Gott ist „gehandicapt“, wie man politisch korrekt so sagt. Das macht ihn menschlich, finde ich. Und überhaupt sieht er so aus, wie viele in unseren Breiten ihn sich so vorstellen. Mit Bart natürlich.

„Der Bart ist aber recht neu!“, lässt er mich wissen.

„Und, kommt gut an bei Frauen, oder?“

„Ja, unterstreicht die Männlichkeit!“

„Und gleichzeitig müssen Sie sensibel sein. Das ist das Geheimnis.“

„Ich lerne hier vom Besten offenbar.“

„Ach … nicht doch …“

Soweit ich als Mann das beurteilen kann – und ich kann das -, gar nicht mal so unattraktiv, dieser Gott. Er ist übrigens ein Mann. Das tut mir jetzt leid, aber ich stelle es ja nur fest.

„Sie sind ja offenbar ein Mann. Mit allem Drum und Dran?“

„Natürlich, Seppo! Und ja, ich habe den längsten. Da kannst Du Dir sicher sein. Ich fing mit mir an und hatte vieeel Lehm zur Verfügung.“

„Dann war ich wohl eines Ihrer letzten Exemplare?“, scherze ich. Er schmunzelt. Er ist sympathisch, hat durchaus Humor. Aber warum ist er hier? Wann kommt er zur Sache?

„Ich war mal verheiratet. Inkognito natürlich. Habe mich von einem schwulen Priester trauen lassen. Fand ich ganz ulkig. Aber ich hatte die falsche Frau gewählt.“, schwadroniert er. Er will offenbar nur reden.

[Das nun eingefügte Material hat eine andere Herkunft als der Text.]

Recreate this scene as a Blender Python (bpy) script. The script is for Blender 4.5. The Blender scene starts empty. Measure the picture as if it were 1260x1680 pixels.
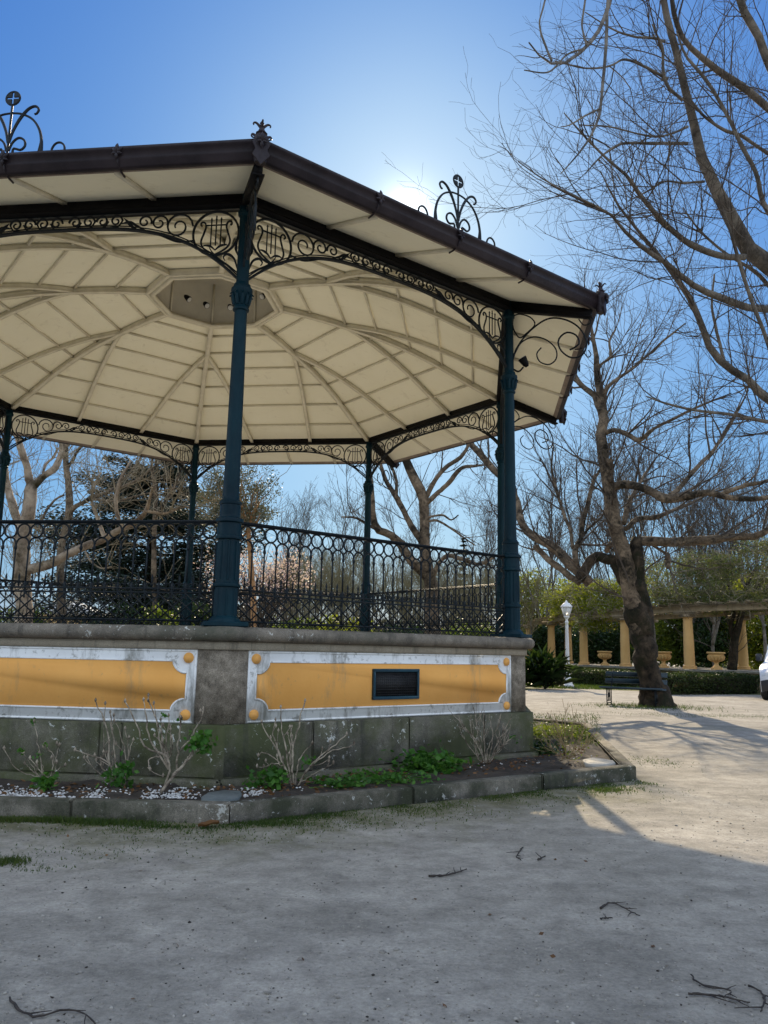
import bpy, math, random
import numpy as np
from mathutils import Vector, Matrix

# ------------------------------------------------------------------ camera, sky, sun, exposure
SC = bpy.context.scene
COL = SC.collection
F_PX, PITCH, ROLL, EYE = 1315.86, 0.17317, 0.01955, 1.25
SUN_AZ, SUN_EL = math.radians(1.35), math.radians(30.45)
SUN_STRENGTH, SKY_STRENGTH, EXPOSURE = 2.5, 0.10, 1.38

cam_d = bpy.data.cameras.new("camera")
cam = bpy.data.objects.new("camera", cam_d)
COL.objects.link(cam)
cam_d.sensor_fit = 'VERTICAL'
cam_d.sensor_height = 36.0
cam_d.lens = F_PX / 1680 * 36.0
cam_d.clip_start, cam_d.clip_end = 0.05, 3000
_cp, _sp, _cr, _sr = math.cos(PITCH), math.sin(PITCH), math.cos(ROLL), math.sin(ROLL)
_R, _U, _F = Vector((1, 0, 0)), Vector((0, -_sp, _cp)), Vector((0, _cp, _sp))
_R2, _U2 = _cr * _R + _sr * _U, -_sr * _R + _cr * _U
m = Matrix.Identity(4)
for i in range(3):
    m[i][0], m[i][1], m[i][2] = _R2[i], _U2[i], -_F[i]
m[2][3] = EYE
cam.matrix_world = m
SC.camera = cam

world = bpy.data.worlds.new("World")
SC.world = world
world.use_nodes = True
wn = world.node_tree
bg = next(n for n in wn.nodes if n.type == 'BACKGROUND')
sky = wn.nodes.new('ShaderNodeTexSky')
sky.sky_type = 'NISHITA'
sky.sun_disc = False
sky.sun_elevation = SUN_EL
sky.sun_rotation = SUN_AZ
sky.altitude = 50
sky.air_density, sky.dust_density, sky.ozone_density = 1.3, 1.0, 6.0
# the clear Atlantic sky is deeper blue and its range narrower than the model's: one power and gain per channel
_sep = wn.nodes.new('ShaderNodeSeparateColor')
_com = wn.nodes.new('ShaderNodeCombineColor')
wn.links.new(sky.outputs[0], _sep.inputs[0])
for _i, (_g, _k) in enumerate(((1.15, 0.122), (0.88, 0.315), (0.45, 1.14))):
    _p = wn.nodes.new('ShaderNodeMath'); _p.operation = 'POWER'; _p.inputs[1].default_value = _g
    _q = wn.nodes.new('ShaderNodeMath'); _q.operation = 'MULTIPLY'; _q.inputs[1].default_value = _k
    wn.links.new(_sep.outputs[_i], _p.inputs[0]); wn.links.new(_p.outputs[0], _q.inputs[0]); wn.links.new(_q.outputs[0], _com.inputs[_i])
# unseen clouds added overhead and behind the viewer to brighten the shade, the sun side is clear
_tc = wn.nodes.new('ShaderNodeTexCoord')
_sx = wn.nodes.new('ShaderNodeSeparateXYZ'); wn.links.new(_tc.outputs['Generated'], _sx.inputs[0])
_cn = wn.nodes.new('ShaderNodeTexNoise'); _cn.inputs['Scale'].default_value = 2.6; _cn.inputs['Detail'].default_value = 8; _cn.inputs['Roughness'].default_value = 0.55
wn.links.new(_tc.outputs['Generated'], _cn.inputs['Vector'])
_cr_ = wn.nodes.new('ShaderNodeMapRange'); _cr_.inputs[1].default_value = 0.42; _cr_.inputs[2].default_value = 0.56; _cr_.interpolation_type = 'SMOOTHSTEP'
wn.links.new(_cn.outputs['Fac'], _cr_.inputs[0])
_gy = wn.nodes.new('ShaderNodeMapRange'); _gy.inputs[1].default_value = 0.45; _gy.inputs[2].default_value = 0.10; _gy.interpolation_type = 'SMOOTHSTEP'
wn.links.new(_sx.outputs[1], _gy.inputs[0])
_gm = wn.nodes.new('ShaderNodeMath'); _gm.operation = 'MULTIPLY'
wn.links.new(_cr_.outputs[0], _gm.inputs[0]); wn.links.new(_gy.outputs[0], _gm.inputs[1])
_mx = wn.nodes.new('ShaderNodeMix'); _mx.data_type = 'RGBA'; _mx.clamp_factor = True
wn.links.new(_gm.outputs[0], _mx.inputs[0]); wn.links.new(_com.outputs[0], _mx.inputs[6])
_mx.inputs[7].default_value = (5.6, 6.4, 7.2, 1)
# circumsolar aureole of the slightly hazy air
_vd = wn.nodes.new('ShaderNodeVectorMath'); _vd.operation = 'DOT_PRODUCT'
wn.links.new(_tc.outputs['Generated'], _vd.inputs[0])
_vd.inputs[1].default_value = (math.sin(SUN_AZ) * math.cos(SUN_EL), math.cos(SUN_AZ) * math.cos(SUN_EL), math.sin(SUN_EL))
def _wm(op, a, b=None):
    n_ = wn.nodes.new('ShaderNodeMath'); n_.operation = op
    for i_, v_ in enumerate((a, b)):
        if v_ is None: continue
        if hasattr(v_, 'links'): wn.links.new(v_, n_.inputs[i_])
        else: n_.inputs[i_].default_value = v_
    return n_.outputs[0]
_ang = _wm('ARCCOSINE', _wm('MINIMUM', _vd.outputs['Value'], 0.999999))
_au = _wm('MULTIPLY', _wm('EXPONENT', _wm('MULTIPLY', _ang, -1.0 / math.radians(0.80))), 10.0)
_av = wn.nodes.new('ShaderNodeVectorMath'); _av.operation = 'SCALE'; _av.inputs[0].default_value = (1.0, 1.0, 0.97)
wn.links.new(_au, _av.inputs['Scale'])
_ad = wn.nodes.new('ShaderNodeVectorMath'); _ad.operation = 'ADD'
wn.links.new(_mx.outputs[2], _ad.inputs[0]); wn.links.new(_av.outputs[0], _ad.inputs[1])
wn.links.new(_ad.outputs[0], bg.inputs[0])
bg.inputs[1].default_value = SKY_STRENGTH

sl = bpy.data.lights.new("sun", 'SUN')
sl.energy, sl.angle, sl.color = SUN_STRENGTH, math.radians(0.5), (1.0, 0.83, 0.58)
sun = bpy.data.objects.new("sun", sl)
COL.objects.link(sun)
sdir = Vector((math.sin(SUN_AZ) * math.cos(SUN_EL), math.cos(SUN_AZ) * math.cos(SUN_EL), math.sin(SUN_EL)))
sun.rotation_euler = sdir.to_track_quat('Z', 'Y').to_euler()
sun.location = sdir * 60

SC.view_settings.view_transform = 'Standard'
SC.view_settings.look = 'None'
SC.view_settings.exposure = EXPOSURE
SC.view_settings.gamma = 1.0

# ------------------------------------------------------------------ helpers
PI = math.pi
rng = np.random.default_rng(11)
V3 = lambda *a: np.array(a, float)

def ray(px, py):
    X, Y = px - 630.0, py - 840.0
    x = _cr * X + _sr * Y
    y = -_sr * X + _cr * Y
    xc, yc = x / F_PX, -y / F_PX
    return V3(xc, _cp - yc * _sp, _sp + yc * _cp)

def W(px, py, Y):                      # photo direction at world depth Y
    d = ray(px, py)
    return V3(0, 0, EYE) + d * (Y / d[1])

def G(px, py, z=0.0):                  # photo direction meeting the height z
    d = ray(px, py)
    return V3(0, 0, EYE) + d * ((z - EYE) / d[2])

def nrm(a):
    return a / np.maximum(np.linalg.norm(a, axis=-1, keepdims=True), 1e-9)

class MB:
    """collects shapes; build() links them as ONE mesh object"""
    def __init__(s):
        s.v, s.f, s.n = [], [], 0
    def add(s, verts, faces):
        verts = np.asarray(verts, float).reshape(-1, 3)
        s.v.append(verts)
        for fa in (faces if isinstance(faces, list) else [faces]):
            fa = np.asarray(fa, np.int64)
            s.f.append(fa + s.n)
        s.n += len(verts)
        return s
    def box(s, c, size, rz=0.0, bev=0.0, rx=0.0, ry=0.0):
        hx, hy, hz = [k / 2 for k in size]
        if bev <= 0:
            v = np.array([(x, y, z) for x in (-hx, hx) for y in (-hy, hy) for z in (-hz, hz)])
            f = [(0, 1, 3, 2), (4, 6, 7, 5), (0, 4, 5, 1), (2, 3, 7, 6), (0, 2, 6, 4), (1, 5, 7, 3)]
            f = np.array(f)
            fs = [f]
        else:
            b = min(bev, hx * .9, hy * .9, hz * .9)
            v, idx = [], {}
            for sx in (-1, 1):
                for sy in (-1, 1):
                    for sz in (-1, 1):
                        for ax in range(3):
                            p = [sx * (hx - b), sy * (hy - b), sz * (hz - b)]
                            p[ax] = (sx * hx, sy * hy, sz * hz)[ax]
                            idx[(sx, sy, sz, ax)] = len(v)
                            v.append(p)
            v = np.array(v)
            q, t = [], []
            for ax in range(3):
                o = [a for a in range(3) if a != ax]
                for sg in (-1, 1):
                    r = []
                    for (a, c2) in ((-1, -1), (1, -1), (1, 1), (-1, 1)):
                        k = [0, 0, 0]; k[ax] = sg; k[o[0]] = a; k[o[1]] = c2
                        r.append(idx[(k[0], k[1], k[2], ax)])
                    if (sg > 0) != (ax != 1): r = r[::-1]
                    q.append(r)
            for e in range(3):
                a0, a1 = [a for a in range(3) if a != e]
                for s0 in (-1, 1):
                    for s1 in (-1, 1):
                        r = []
                        for (se, ax) in ((-1, a0), (1, a0), (1, a1), (-1, a1)):
                            k = [0, 0, 0]; k[e] = se; k[a0] = s0; k[a1] = s1
                            r.append(idx[(k[0], k[1], k[2], ax)])
                        q.append(r)
            for sx in (-1, 1):
                for sy in (-1, 1):
                    for sz in (-1, 1):
                        t.append([idx[(sx, sy, sz, a)] for a in range(3)])
            fs = [np.array(q), np.array(t)]
        for ang, (i, j) in ((rx, (1, 2)), (ry, (2, 0)), (rz, (0, 1))):
            if ang:
                ca, sa = math.cos(ang), math.sin(ang)
                vi, vj = v[:, i].copy(), v[:, j].copy()
                v[:, i], v[:, j] = ca * vi - sa * vj, sa * vi + ca * vj
        return s.add(v + np.asarray(c, float), fs)
    def tubes(s, P, R, sides=6, caps=True):
        P = np.asarray(P, float)
        if P.ndim == 2: P = P[None]
        M, K, _ = P.shape
        R = np.broadcast_to(np.asarray(R, float), (M, K))
        T = nrm(np.gradient(P, axis=1))
        mean = nrm(P[:, -1] - P[:, 0] + 1e-6)
        ax = np.argmin(np.abs(T).mean(axis=1), axis=1)
        ref = np.eye(3)[ax][:, None, :]
        N = nrm(ref - (ref * T).sum(-1, keepdims=True) * T)
        B = np.cross(T, N)
        a = np.arange(sides) / sides * 2 * PI
        ring = P[:, :, None, :] + R[:, :, None, None] * (np.cos(a)[None, None, :, None] * N[:, :, None, :] + np.sin(a)[None, None, :, None] * B[:, :, None, :])
        v = ring.reshape(-1, 3)
        base = (np.arange(M) * K * sides)[:, None, None]
        k = (np.arange(K - 1) * sides)[None, :, None]
        j = np.arange(sides)[None, None, :]
        j2 = (np.arange(sides) + 1) % sides
        j2 = j2[None, None, :]
        q = np.stack([base + k + j, base + k + j2, base + k + sides + j2, base + k + sides + j], -1).reshape(-1, 4)
        fs = [q]
        if caps:
            b = (np.arange(M) * K * sides)[:, None]
            fs.append((b + np.arange(sides)[::-1][None]))
            fs.append((b + (K - 1) * sides + np.arange(sides)[None]))
        return s.add(v, fs)
    def tube(s, pts, r, sides=6, caps=True):
        return s.tubes(np.asarray(pts, float)[None], np.broadcast_to(np.asarray(r, float), (1, len(pts))), sides, caps)
    def lathe(s, prof, n=16, c=(0, 0, 0), a0=0.0, caps=True, sx=1.0, sy=1.0):
        prof = np.asarray(prof, float)
        a = a0 + np.arange(n) / n * 2 * PI
        K = len(prof)
        v = np.stack([prof[:, 0][:, None] * np.sin(a)[None] * sx, -prof[:, 0][:, None] * np.cos(a)[None] * sy, np.broadcast_to(prof[:, 1][:, None], (K, n))], -1).reshape(-1, 3) + np.asarray(c, float)
        k = (np.arange(K - 1) * n)[:, None]
        j = np.arange(n)[None]
        j2 = (np.arange(n) + 1)[None] % n
        q = np.stack([k + j, k + j2, k + n + j2, k + n + j], -1).reshape(-1, 4)
        fs = [q]
        if caps:
            if prof[0, 0] > 1e-4: fs.append(np.arange(n)[::-1][None])
            if prof[-1, 0] > 1e-4: fs.append((np.arange(n) + (K - 1) * n)[None])
        return s.add(v, fs)
    def prism(s, poly, d, org, ux, uz):
        """closed polygon (x, z) extruded by depth d along ux x uz reversed"""
        poly = np.asarray(poly, float)
        ux, uz, org = np.asarray(ux, float), np.asarray(uz, float), np.asarray(org, float)
        nn = np.cross(ux, uz)
        a = org + poly[:, :1] * ux + poly[:, 1:] * uz
        b = a + nn * d
        n = len(poly)
        i = np.arange(n); i2 = (i + 1) % n
        return s.add(np.vstack([a, b]), [i[::-1][None], (i + n)[None], np.stack([i, i2, i2 + n, i + n], -1)])
    def build(s, name, mat, parent=None, smooth=False, angle=None, loc=(0, 0, 0), rz=0.0, off=None):
        v = np.vstack(s.v) if s.v else np.zeros((0, 3))
        if off is not None: v = v - np.asarray(off, float)
        me = bpy.data.meshes.new(name)
        me.vertices.add(len(v)); me.vertices.foreach_set('co', v.astype(np.float32).ravel())
        li = np.concatenate([f.ravel() for f in s.f]).astype(np.int32)
        lt = np.concatenate([np.full(len(f), f.shape[1]) for f in s.f])
        ls = np.concatenate([[0], np.cumsum(lt)[:-1]]).astype(np.int32)
        me.loops.add(len(li)); me.loops.foreach_set('vertex_index', li)
        me.polygons.add(len(lt)); me.polygons.foreach_set('loop_start', ls)
        me.update(calc_edges=True)
        if smooth:
            me.polygons.foreach_set('use_smooth', np.ones(len(lt), bool))
            if angle: me.set_sharp_from_angle(angle=math.radians(angle))
        me.materials.append(mat)
        o = bpy.data.objects.new(name, me)
        COL.objects.link(o)
        o.location = loc
        o.rotation_euler = (0, 0, rz)
        if parent: o.parent = parent
        return o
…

„Nicht einfach mit Frauen. Als ich das Konstrukt Frau geplant hatte, schwebte mir was völlig anderes vor. Diese Gattung ist mir zugegebenermaßen völlig aus dem Ruder gelaufen. Seit 2.000 Jahren überlege ich, wie ich das wieder gut machen kann.“

„Passiver Widerstand. Hinnehmen. Als Mann nimmt man vieles einfach hin. Naiv zu glauben, etwas ändern zu können. Und wenn Sie als Gott es nicht können, bleibt kaum Hoffnung. Wie heißt denn die Glückliche?“

„Jaqueline.“

„Oh. Okay. Hart. Da war aber jemand blind vor Liebe?“

„Anfangs hat sie mich vergöttert. Nur ist das für mich eben kein wirklich neues Gefühl, weil das Gros der Menschen mich von jeher vergöttert hat. Ich fürchte, ich habe ihr daher auch zu wenig zurückgegeben. Aber sie unterschätzt eben auch, was mein Job mir abverlangt.“

„Hat sie Kriege und andere humanitäre Katastrophen zu verantworten?“

„Nein, das macht Ihr schon selber ganz gut. Ich arbeite auch nicht 24 Stunden am Tag. Ich habe Hobbys. Ich sammle.“

„Sie sammeln? Was?“

Und das war auch Anlass seines Besuches. Da er Wind davon bekommen hatte, dass ich heute auf einem Flohmarkt in Düsseldorf unterwegs bin, bat er mich, ein paar Dinge mitzubringen.

„Ich sammle Wasserpfeifen. Kann aber schlecht handeln. Daher dachte ich an Dich, Seppo. Ich habe mit dem Teufel die Kriegsopferzahlen ausgehandelt. Da hab‘ ich leider eine schlechte Figur abgegeben.“

„Haha, ich habe mal den Preis eines Fahrrades auf einem Flohmarkt versehentlich hochgehandelt! Dasselbe passierte mir im vergangenen Jahr mit einem Weihnachtsbaum! Ich bin da wohl kaum der richtige!“

„Schon nicht ohne, Gott zu widersprechen, Seppo!“

Nicht ganz einfach, der Kerl, aber nun werde ich ihm gleich eine Wasserpfeife besorgen müssen. Ich bin etwas in Sorge, dass ich es ihm nicht rechtmachen werde, doch ich tue mein bestes. Euch einen schönen Sonntag. Ich muss das erst einmal irgendwie für mich einordnen.